Thursday, July 19, 2012

Taken Aback

Something happened tonight. A friend of mine went around borrowing money to settle off the debt of her boyfriend. She cried when asking for money for me. She told me she could not hold on any longer, when she had to resort to borrowing money around from her friends. I reprimanded the boyfriend because I could not stand seeing how he treated her. I do not like gamblers, and I do not like how he treated her. Thing is, after we left, he scolded my friend, saying she told me about both of their stuff. Saying how she made him lose face. Dude, your face has already been gone if your girlfriend called you up middle of the night to borrow a lump sum of money.

I never like gamblers. I told her to think properly before starting a relationship with gamblers. If not because of this friend of mine I would not even borrow my money to a gambler. I myself very well know that if I were to borrow a gambler money, he will settle off his debt and then gamble again. That is like encouraging him to gamble more instead of quit gambling. But I had to pay, because I do not like seeing my friend begging around asking for money. To be honest, I do not like borrowing money unless that person has no money to eat or whatsoever emergency, and debt to me is not emergency. It is something which you brought upon yourself.

I thought this friend of mine was finally able to be in a steady relationship, was finally able to be with a nice guy who treats her right. Nothing goes smooth sailing though. First, she was entangled with a selfish playboy, which caused her to live a messed-up life until she found this one, and then this one treated her not right. It's a long way for her to find happiness, huh?

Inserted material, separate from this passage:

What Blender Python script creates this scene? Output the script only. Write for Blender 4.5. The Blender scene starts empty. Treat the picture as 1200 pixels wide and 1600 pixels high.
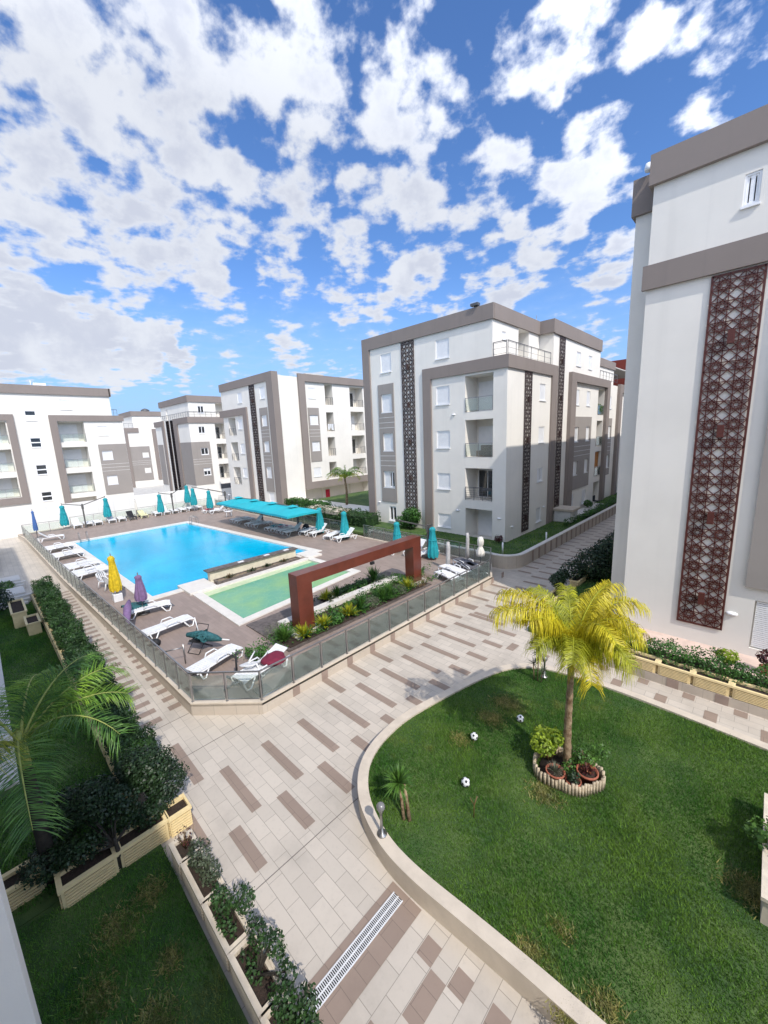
import bpy, math, random
import numpy as np
from mathutils import Vector, Matrix
from mathutils.geometry import tessellate_polygon
R = math.radians
S = bpy.context.scene
COL = S.collection
random.seed(7)
rng = np.random.default_rng(11)

# ------------------------------------------------------------------ camera
FPX = 619.34; YAW, PIT, ROL = R(-44.431), R(-10.675), R(-2.371)
CAM = Vector((0, 0, 8.0))
cf = Vector((math.sin(YAW)*math.cos(PIT), math.cos(YAW)*math.cos(PIT), math.sin(PIT)))
cr = Vector((math.cos(YAW), -math.sin(YAW), 0)); cu = cr.cross(cf)
cr, cu = cr*math.cos(ROL)+cu*math.sin(ROL), -cr*math.sin(ROL)+cu*math.cos(ROL)
cam = bpy.data.cameras.new('camera'); co = bpy.data.objects.new('camera', cam); COL.objects.link(co)
m = Matrix.Identity(4)
for i in range(3):
    m[i][0] = cr[i]; m[i][1] = cu[i]; m[i][2] = -cf[i]; m[i][3] = CAM[i]
co.matrix_world = m
cam.sensor_fit = 'HORIZONTAL'; cam.sensor_width = 36; cam.lens = 36*FPX/1200
cam.clip_start = .05; cam.clip_end = 6000
S.camera = co
def ray(px, py): return (cr*((px-600)/FPX) - cu*((py-800)/FPX) + cf).normalized()

# ------------------------------------------------------------------ light
SUN = Vector((1, -.32, 1.13)).normalized()
sl = bpy.data.lights.new('sun', 'SUN'); sl.energy = 2.9; sl.angle = R(.6); sl.color = (1, .945, .87)
so = bpy.data.objects.new('sun', sl); COL.objects.link(so)
so.rotation_euler = SUN.to_track_quat('Z', 'Y').to_euler(); so.location = (20, -10, 40)
S.view_settings.view_transform = 'Standard'; S.view_settings.look = 'None'
S.view_settings.exposure = .45; S.view_settings.gamma = 1
W = bpy.data.worlds.new('World'); S.world = W; W.use_nodes = True

class NT:
    """small helper to write node trees"""
    def __init__(s, tree): s.t = tree; s.n = tree.nodes; s.l = tree.links
    def new(s, typ, ins=None, **kw):
        n = s.n.new(typ)
        for k, v in kw.items(): setattr(n, k, v)
        if ins:
            for k, v in ins.items():
                if isinstance(v, bpy.types.NodeSocket): s.l.new(v, n.inputs[k])
                else: n.inputs[k].default_value = v
        return n
    def math(s, op, a, b=None, c=None, clamp=False):
        d = {0: a}
        if b is not None: d[1] = b
        if c is not None: d[2] = c
        return s.new('ShaderNodeMath', d, operation=op, use_clamp=clamp).outputs[0]
    def vmath(s, op, a, b=None):
        d = {0: a}
        if b is not None: d[1] = b
        n = s.new('ShaderNodeVectorMath', d, operation=op)
        return n.outputs[1] if op in ('DOT_PRODUCT', 'LENGTH') else n.outputs[0]
    def mix(s, f, a, b, blend='MIX'):
        n = s.new('ShaderNodeMix', data_type='RGBA', blend_type=blend)
        for i, v in ((0, f), (6, a), (7, b)):
            if isinstance(v, bpy.types.NodeSocket): s.l.new(v, n.inputs[i])
            else: n.inputs[i].default_value = v if i == 0 else (*v[:3], 1)
        return n.outputs[2]
    def rng(s, v, a, b, c=0, d=1, smooth=True):
        return s.new('ShaderNodeMapRange', {0: v, 1: a, 2: b, 3: c, 4: d}, interpolation_type='SMOOTHSTEP' if smooth else 'LINEAR').outputs[0]

CL1 = (.60, .625, .68); CL2 = (.44, .47, .56); SKM = (.145*.55, .145*.76, .145*1.04)
def build_world():
    W.node_tree.nodes.clear()
    t = NT(W.node_tree)
    sky = t.new('ShaderNodeTexSky', sky_type='NISHITA', sun_disc=False)
    sky.sun_elevation = math.asin(SUN.z); sky.sun_rotation = math.atan2(SUN.x, SUN.y)
    sky.air_density = 1.0; sky.dust_density = .4; sky.ozone_density = 2.2; sky.altitude = 0
    d = t.new('ShaderNodeTexCoord').outputs['Generated']
    sep = t.new('ShaderNodeSeparateXYZ', {0: d})
    zz = t.math('MAXIMUM', t.math('ADD', sep.outputs[2], .10), .03)
    p = t.new('ShaderNodeCombineXYZ', {0: t.math('DIVIDE', sep.outputs[0], zz), 1: t.math('DIVIDE', sep.outputs[1], zz), 2: 0.0}).outputs[0]
    w = t.new('ShaderNodeTexNoise', {'Vector': d, 'Scale': 7.0, 'Detail': 3.0, 'Roughness': .55}).outputs['Color']
    wd = t.vmath('NORMALIZE', t.vmath('ADD', d, t.vmath('MULTIPLY', t.vmath('SUBTRACT', w, (.5, .5, .5)), (.20, .20, .20))))
    blobs = [(130, 50, 15, 1.35), (330, 50, 10, 1.15), (60, 230, 12, 1.08), (230, 210, 10, 1.05), (130, 330, 9, 1.0), (300, 380, 6, 1.0), (20, 340, 7, 1.05), (220, 370, 6, 1.0),
             (400, 160, 7, .75), (420, 60, 8, .9), (350, 300, 8, .9), (430, 410, 5, .8), (50, 528, 6, 2.1), (140, 538, 5, 2.0), (215, 543, 4, 2.0), (-40, 510, 8, 1.8), (265, 545, 2.6, 1.8), (100, 585, 5, .8), (260, 590, 4, .7),
             (495, 190, 5.5, .95), (460, 300, 5, .8), (590, 330, 4.5, .95), (600, 240, 2.6, .6), (620, 140, 5, .9), (560, 385, 4, .85), (530, 455, 3.5, .75), (590, 190, 5, .8),
             (700, 210, 5, .85), (680, 290, 5, .9), (735, 180, 4, .8), (725, 345, 5, .85), (835, 90, 4.2, .9), (800, 150, 4, .7), (800, 270, 6, .9), (860, 320, 6.5, 1.15),
             (900, 270, 5, .8), (945, 100, 4.3, .9), (960, 400, 4.5, 1.0), (655, 440, 5.5, 1.15), (740, 400, 4, 1.0), (780, 440, 4, .9), (610, 480, 3, .6), (700, 480, 4, .6),
             (690, 10, 2.6, .7), (635, 20, 2.2, .7), (1120, 50, 2.6, .5), (1190, 40, 2.5, .4), (950, 540, 5, .55), (520, 575, 5, .5), (450, 520, 3, .45), (915, 440, 1.5, .7), (525, 490, 1.6, .7), (480, 380, 4, .6), (350, 465, 4.5, .7)]
    # unseen clouds behind the camera, added to brighten the shaded sides
    for k in range(44):
        az = R(random.uniform(225, 405)); el = R(random.uniform(8, 68))
        v = Vector((math.cos(az)*math.cos(el), math.sin(az)*math.cos(el), math.sin(el)))
        blobs.append((v, None, random.uniform(7, 16), random.uniform(.8, 1.1)))
    cov = None
    for b in blobs:
        v = b[0] if b[1] is None else ray(b[0], b[1])
        dt = t.vmath('DOT_PRODUCT', wd, tuple(v))
        r = R(b[2])
        f = t.rng(dt, math.cos(r*1.2), math.cos(r*.15), 0, b[3])
        cov = f if cov is None else t.math('MAXIMUM', cov, f)
    n1 = t.new('ShaderNodeTexNoise', {'Vector': p, 'Scale': 6.5, 'Detail': 9.0, 'Roughness': .53, 'Distortion': .1}).outputs[0]
    n2 = t.new('ShaderNodeTexNoise', {'Vector': d, 'Scale': 12.0, 'Detail': 8.0, 'Roughness': .55}).outputs[0]
    nn = t.math('ADD', t.math('MULTIPLY', n1, .52), t.math('MULTIPLY', n2, .48))
    dens = t.math('ADD', t.math('MULTIPLY', cov, .50), t.math('MULTIPLY', t.math('SUBTRACT', nn, .5), 4.2))
    a = t.rng(dens, .17, .64)
    a = t.math('MULTIPLY', a, t.rng(sep.outputs[2], -.02, .06))
    # light and dark inside the clouds
    n3 = t.new('ShaderNodeTexNoise', {'Vector': t.vmath('ADD', d, tuple(SUN*.02)), 'Scale': 8.0, 'Detail': 9.0, 'Roughness': .6}).outputs[0]
    thick = t.rng(dens, .40, .95)
    shade = t.math('MULTIPLY', thick, t.rng(n3, .38, .60), clamp=True)
    ccol = t.mix(t.math('MULTIPLY', shade, .8), CL1, CL2)
    # cloud colour raised towards the out-of-view sun, added to fill the shade
    gs = t.rng(t.vmath('DOT_PRODUCT', d, tuple(SUN)), -.15, .95, 1.0, 3.4, False)
    ccol = t.mix(1.0, ccol, t.new('ShaderNodeCombineXYZ', {0: gs, 1: gs, 2: gs}).outputs[0], 'MULTIPLY')
    skyc = t.mix(1.0, sky.outputs[0], SKM, 'MULTIPLY')
    # pale band of thin veil low over the horizon
    veil = t.math('MULTIPLY', t.rng(sep.outputs[2], .0, .40, .45, 0), t.rng(nn, .42, .60, .1, 1))
    skyc = t.mix(veil, skyc, (.48, .58, .76))
    glow = t.rng(sep.outputs[2], .0, .36, .85, 0)
    skyc = t.mix(glow, skyc, (.26, .42, .72))
    col = t.mix(t.math('MULTIPLY', a, .97), skyc, ccol)
    col = t.mix(t.rng(sep.outputs[2], -.06, 0., 1, 0), col, (.30, .34, .38))
    bg = t.new('ShaderNodeBackground', {'Color': col, 'Strength': 1.0})
    out = t.new('ShaderNodeOutputWorld'); t.l.new(bg.outputs[0], out.inputs[0])
build_world()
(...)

In a way I am thankful to God I am no longer entangled in relationships, nor do I feel any pain because of relationships or love. I learned the hard way to start loving myself before loving others, or having a crush onto someone. I am happy with my life currently, and the only things that I have to worry are:

1) Chem-E Car (at the right track but still worry)
2) Cover letter and submission of CV to companies (hopefully I can be accepted into internships...stressed much)
3) Academics (sigh, all so difficult and two coursework-related units...I attended lectures for ONLY THREE DAYS and I am already worn out)
4) ARYLA (of course worry because it is a big event)
5) Losing weight regime (2kg gone; 5 kg to go)

Nah. Lazy want to type cover letter. Need to go for jogging tomorrow. I am so happy I lost 2kg yay!!!